§ MATERIAL PROVIDED:

· · · · · · ·

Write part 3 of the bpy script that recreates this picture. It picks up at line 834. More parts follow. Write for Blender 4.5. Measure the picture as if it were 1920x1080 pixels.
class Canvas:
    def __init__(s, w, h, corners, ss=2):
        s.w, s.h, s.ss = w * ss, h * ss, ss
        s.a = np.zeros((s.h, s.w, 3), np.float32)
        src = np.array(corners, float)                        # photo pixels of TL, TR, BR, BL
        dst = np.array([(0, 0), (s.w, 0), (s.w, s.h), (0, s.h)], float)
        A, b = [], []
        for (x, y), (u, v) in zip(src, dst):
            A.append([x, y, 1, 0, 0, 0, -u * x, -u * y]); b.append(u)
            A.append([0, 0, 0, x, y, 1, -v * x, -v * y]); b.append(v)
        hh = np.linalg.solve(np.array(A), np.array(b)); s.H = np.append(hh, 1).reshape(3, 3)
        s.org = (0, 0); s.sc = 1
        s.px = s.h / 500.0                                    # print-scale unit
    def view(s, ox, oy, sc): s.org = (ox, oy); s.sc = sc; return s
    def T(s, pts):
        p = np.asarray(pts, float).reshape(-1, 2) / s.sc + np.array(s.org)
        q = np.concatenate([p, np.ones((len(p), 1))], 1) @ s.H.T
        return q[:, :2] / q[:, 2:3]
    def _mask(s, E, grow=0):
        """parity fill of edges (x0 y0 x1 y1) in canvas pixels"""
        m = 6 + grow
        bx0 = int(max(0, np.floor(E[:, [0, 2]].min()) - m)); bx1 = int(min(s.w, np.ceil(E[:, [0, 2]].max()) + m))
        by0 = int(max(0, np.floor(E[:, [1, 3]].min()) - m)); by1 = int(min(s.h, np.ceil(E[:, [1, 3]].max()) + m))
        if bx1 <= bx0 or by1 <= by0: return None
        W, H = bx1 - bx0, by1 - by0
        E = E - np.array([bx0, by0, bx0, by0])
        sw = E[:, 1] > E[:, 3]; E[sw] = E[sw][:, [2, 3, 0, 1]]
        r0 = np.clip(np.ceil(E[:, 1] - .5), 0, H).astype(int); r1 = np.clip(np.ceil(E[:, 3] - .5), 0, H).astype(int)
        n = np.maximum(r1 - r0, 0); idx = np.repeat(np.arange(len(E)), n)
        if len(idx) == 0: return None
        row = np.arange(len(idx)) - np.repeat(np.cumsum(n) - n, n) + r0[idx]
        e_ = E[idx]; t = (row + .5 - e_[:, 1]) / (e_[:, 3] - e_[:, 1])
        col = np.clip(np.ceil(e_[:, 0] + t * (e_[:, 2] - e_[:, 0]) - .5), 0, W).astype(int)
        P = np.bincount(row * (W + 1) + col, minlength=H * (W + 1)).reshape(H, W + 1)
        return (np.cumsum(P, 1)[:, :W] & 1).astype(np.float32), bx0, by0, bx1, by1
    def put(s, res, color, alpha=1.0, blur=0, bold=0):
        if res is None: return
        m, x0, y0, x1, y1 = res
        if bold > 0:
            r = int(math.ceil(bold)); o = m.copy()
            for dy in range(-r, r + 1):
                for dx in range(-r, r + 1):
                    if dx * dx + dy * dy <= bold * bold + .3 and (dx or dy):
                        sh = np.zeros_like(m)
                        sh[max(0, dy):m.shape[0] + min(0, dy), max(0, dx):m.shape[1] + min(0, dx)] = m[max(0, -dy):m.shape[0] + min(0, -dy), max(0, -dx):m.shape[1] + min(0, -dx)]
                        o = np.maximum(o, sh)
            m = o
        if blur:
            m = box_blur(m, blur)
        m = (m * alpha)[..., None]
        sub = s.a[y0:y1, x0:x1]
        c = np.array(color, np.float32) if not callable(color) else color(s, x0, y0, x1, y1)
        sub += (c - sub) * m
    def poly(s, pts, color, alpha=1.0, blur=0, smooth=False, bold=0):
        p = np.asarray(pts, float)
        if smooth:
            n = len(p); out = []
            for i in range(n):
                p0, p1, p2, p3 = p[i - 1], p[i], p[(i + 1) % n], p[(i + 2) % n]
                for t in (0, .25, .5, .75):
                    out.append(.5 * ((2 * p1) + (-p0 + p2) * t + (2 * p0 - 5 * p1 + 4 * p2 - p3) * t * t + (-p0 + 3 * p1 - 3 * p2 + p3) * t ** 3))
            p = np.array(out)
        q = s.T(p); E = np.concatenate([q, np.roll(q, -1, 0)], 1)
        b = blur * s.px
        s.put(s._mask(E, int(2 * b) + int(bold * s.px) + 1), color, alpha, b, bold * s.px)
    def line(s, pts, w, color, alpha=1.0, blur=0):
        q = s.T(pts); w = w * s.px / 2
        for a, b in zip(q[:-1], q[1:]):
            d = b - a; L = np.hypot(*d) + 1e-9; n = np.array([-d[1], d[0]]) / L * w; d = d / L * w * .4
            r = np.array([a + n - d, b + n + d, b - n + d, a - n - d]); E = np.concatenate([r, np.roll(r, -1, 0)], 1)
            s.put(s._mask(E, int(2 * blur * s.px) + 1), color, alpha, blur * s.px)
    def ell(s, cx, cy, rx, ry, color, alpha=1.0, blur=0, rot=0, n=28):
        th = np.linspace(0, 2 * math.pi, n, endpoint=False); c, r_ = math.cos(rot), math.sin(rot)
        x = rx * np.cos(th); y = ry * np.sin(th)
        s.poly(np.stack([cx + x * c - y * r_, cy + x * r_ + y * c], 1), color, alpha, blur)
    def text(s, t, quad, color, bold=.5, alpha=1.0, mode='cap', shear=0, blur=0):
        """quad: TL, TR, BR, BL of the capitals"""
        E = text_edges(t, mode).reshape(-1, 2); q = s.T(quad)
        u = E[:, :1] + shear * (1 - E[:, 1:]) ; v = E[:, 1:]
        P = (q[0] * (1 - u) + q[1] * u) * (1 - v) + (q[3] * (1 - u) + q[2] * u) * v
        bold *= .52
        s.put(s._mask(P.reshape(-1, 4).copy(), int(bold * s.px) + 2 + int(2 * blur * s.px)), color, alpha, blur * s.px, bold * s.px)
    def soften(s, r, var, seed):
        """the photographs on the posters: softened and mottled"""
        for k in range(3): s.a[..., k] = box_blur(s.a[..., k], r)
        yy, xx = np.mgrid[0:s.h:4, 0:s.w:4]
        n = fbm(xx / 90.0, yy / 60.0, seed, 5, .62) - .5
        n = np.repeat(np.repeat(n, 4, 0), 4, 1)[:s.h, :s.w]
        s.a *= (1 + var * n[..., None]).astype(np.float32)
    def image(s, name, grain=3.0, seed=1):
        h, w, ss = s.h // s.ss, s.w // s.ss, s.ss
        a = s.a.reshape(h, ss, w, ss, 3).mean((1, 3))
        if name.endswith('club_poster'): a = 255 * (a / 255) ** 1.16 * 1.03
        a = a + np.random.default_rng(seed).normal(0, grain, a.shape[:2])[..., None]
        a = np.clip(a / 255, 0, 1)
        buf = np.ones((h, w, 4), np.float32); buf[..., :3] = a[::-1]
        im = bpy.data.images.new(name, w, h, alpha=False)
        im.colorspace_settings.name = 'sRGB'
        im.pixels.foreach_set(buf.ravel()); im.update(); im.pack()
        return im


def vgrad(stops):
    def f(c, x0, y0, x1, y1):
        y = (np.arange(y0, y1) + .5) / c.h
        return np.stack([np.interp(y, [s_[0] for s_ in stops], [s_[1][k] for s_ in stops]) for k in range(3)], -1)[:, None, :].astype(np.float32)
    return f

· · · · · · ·

§ STATED PROBLEM:
Extract the data in full. Keep it word for word.

§ RESULT:
Write part 3 of the bpy script that recreates this picture. It picks up at line 834. More parts follow. Write for Blender 4.5. Measure the picture as if it were 1920x1080 pixels.
class Canvas:
    def __init__(s, w, h, corners, ss=2):
        s.w, s.h, s.ss = w * ss, h * ss, ss
        s.a = np.zeros((s.h, s.w, 3), np.float32)
        src = np.array(corners, float)                        # photo pixels of TL, TR, BR, BL
        dst = np.array([(0, 0), (s.w, 0), (s.w, s.h), (0, s.h)], float)
        A, b = [], []
        for (x, y), (u, v) in zip(src, dst):
            A.append([x, y, 1, 0, 0, 0, -u * x, -u * y]); b.append(u)
            A.append([0, 0, 0, x, y, 1, -v * x, -v * y]); b.append(v)
        hh = np.linalg.solve(np.array(A), np.array(b)); s.H = np.append(hh, 1).reshape(3, 3)
        s.org = (0, 0); s.sc = 1
        s.px = s.h / 500.0                                    # print-scale unit
    def view(s, ox, oy, sc): s.org = (ox, oy); s.sc = sc; return s
    def T(s, pts):
        p = np.asarray(pts, float).reshape(-1, 2) / s.sc + np.array(s.org)
        q = np.concatenate([p, np.ones((len(p), 1))], 1) @ s.H.T
        return q[:, :2] / q[:, 2:3]
    def _mask(s, E, grow=0):
        """parity fill of edges (x0 y0 x1 y1) in canvas pixels"""
        m = 6 + grow
        bx0 = int(max(0, np.floor(E[:, [0, 2]].min()) - m)); bx1 = int(min(s.w, np.ceil(E[:, [0, 2]].max()) + m))
        by0 = int(max(0, np.floor(E[:, [1, 3]].min()) - m)); by1 = int(min(s.h, np.ceil(E[:, [1, 3]].max()) + m))
        if bx1 <= bx0 or by1 <= by0: return None
        W, H = bx1 - bx0, by1 - by0
        E = E - np.array([bx0, by0, bx0, by0])
        sw = E[:, 1] > E[:, 3]; E[sw] = E[sw][:, [2, 3, 0, 1]]
        r0 = np.clip(np.ceil(E[:, 1] - .5), 0, H).astype(int); r1 = np.clip(np.ceil(E[:, 3] - .5), 0, H).astype(int)
        n = np.maximum(r1 - r0, 0); idx = np.repeat(np.arange(len(E)), n)
        if len(idx) == 0: return None
        row = np.arange(len(idx)) - np.repeat(np.cumsum(n) - n, n) + r0[idx]
        e_ = E[idx]; t = (row + .5 - e_[:, 1]) / (e_[:, 3] - e_[:, 1])
        col = np.clip(np.ceil(e_[:, 0] + t * (e_[:, 2] - e_[:, 0]) - .5), 0, W).astype(int)
        P = np.bincount(row * (W + 1) + col, minlength=H * (W + 1)).reshape(H, W + 1)
        return (np.cumsum(P, 1)[:, :W] & 1).astype(np.float32), bx0, by0, bx1, by1
    def put(s, res, color, alpha=1.0, blur=0, bold=0):
        if res is None: return
        m, x0, y0, x1, y1 = res
        if bold > 0:
            r = int(math.ceil(bold)); o = m.copy()
            for dy in range(-r, r + 1):
                for dx in range(-r, r + 1):
                    if dx * dx + dy * dy <= bold * bold + .3 and (dx or dy):
                        sh = np.zeros_like(m)
                        sh[max(0, dy):m.shape[0] + min(0, dy), max(0, dx):m.shape[1] + min(0, dx)] = m[max(0, -dy):m.shape[0] + min(0, -dy), max(0, -dx):m.shape[1] + min(0, -dx)]
                        o = np.maximum(o, sh)
            m = o
        if blur:
            m = box_blur(m, blur)
        m = (m * alpha)[..., None]
        sub = s.a[y0:y1, x0:x1]
        c = np.array(color, np.float32) if not callable(color) else color(s, x0, y0, x1, y1)
        sub += (c - sub) * m
    def poly(s, pts, color, alpha=1.0, blur=0, smooth=False, bold=0):
        p = np.asarray(pts, float)
        if smooth:
            n = len(p); out = []
            for i in range(n):
                p0, p1, p2, p3 = p[i - 1], p[i], p[(i + 1) % n], p[(i + 2) % n]
                for t in (0, .25, .5, .75):
                    out.append(.5 * ((2 * p1) + (-p0 + p2) * t + (2 * p0 - 5 * p1 + 4 * p2 - p3) * t * t + (-p0 + 3 * p1 - 3 * p2 + p3) * t ** 3))
            p = np.array(out)
        q = s.T(p); E = np.concatenate([q, np.roll(q, -1, 0)], 1)
        b = blur * s.px
        s.put(s._mask(E, int(2 * b) + int(bold * s.px) + 1), color, alpha, b, bold * s.px)
    def line(s, pts, w, color, alpha=1.0, blur=0):
        q = s.T(pts); w = w * s.px / 2
        for a, b in zip(q[:-1], q[1:]):
            d = b - a; L = np.hypot(*d) + 1e-9; n = np.array([-d[1], d[0]]) / L * w; d = d / L * w * .4
            r = np.array([a + n - d, b + n + d, b - n + d, a - n - d]); E = np.concatenate([r, np.roll(r, -1, 0)], 1)
            s.put(s._mask(E, int(2 * blur * s.px) + 1), color, alpha, blur * s.px)
    def ell(s, cx, cy, rx, ry, color, alpha=1.0, blur=0, rot=0, n=28):
        th = np.linspace(0, 2 * math.pi, n, endpoint=False); c, r_ = math.cos(rot), math.sin(rot)
        x = rx * np.cos(th); y = ry * np.sin(th)
        s.poly(np.stack([cx + x * c - y * r_, cy + x * r_ + y * c], 1), color, alpha, blur)
    def text(s, t, quad, color, bold=.5, alpha=1.0, mode='cap', shear=0, blur=0):
        """quad: TL, TR, BR, BL of the capitals"""
        E = text_edges(t, mode).reshape(-1, 2); q = s.T(quad)
        u = E[:, :1] + shear * (1 - E[:, 1:]) ; v = E[:, 1:]
        P = (q[0] * (1 - u) + q[1] * u) * (1 - v) + (q[3] * (1 - u) + q[2] * u) * v
        bold *= .52
        s.put(s._mask(P.reshape(-1, 4).copy(), int(bold * s.px) + 2 + int(2 * blur * s.px)), color, alpha, blur * s.px, bold * s.px)
    def soften(s, r, var, seed):
        """the photographs on the posters: softened and mottled"""
        for k in range(3): s.a[..., k] = box_blur(s.a[..., k], r)
        yy, xx = np.mgrid[0:s.h:4, 0:s.w:4]
        n = fbm(xx / 90.0, yy / 60.0, seed, 5, .62) - .5
        n = np.repeat(np.repeat(n, 4, 0), 4, 1)[:s.h, :s.w]
        s.a *= (1 + var * n[..., None]).astype(np.float32)
    def image(s, name, grain=3.0, seed=1):
        h, w, ss = s.h // s.ss, s.w // s.ss, s.ss
        a = s.a.reshape(h, ss, w, ss, 3).mean((1, 3))
        if name.endswith('club_poster'): a = 255 * (a / 255) ** 1.16 * 1.03
        a = a + np.random.default_rng(seed).normal(0, grain, a.shape[:2])[..., None]
        a = np.clip(a / 255, 0, 1)
        buf = np.ones((h, w, 4), np.float32); buf[..., :3] = a[::-1]
        im = bpy.data.images.new(name, w, h, alpha=False)
        im.colorspace_settings.name = 'sRGB'
        im.pixels.foreach_set(buf.ravel()); im.update(); im.pack()
        return im


def vgrad(stops):
    def f(c, x0, y0, x1, y1):
        y = (np.arange(y0, y1) + .5) / c.h
        return np.stack([np.interp(y, [s_[0] for s_ in stops], [s_[1][k] for s_ in stops]) for k in range(3)], -1)[:, None, :].astype(np.float32)
    return f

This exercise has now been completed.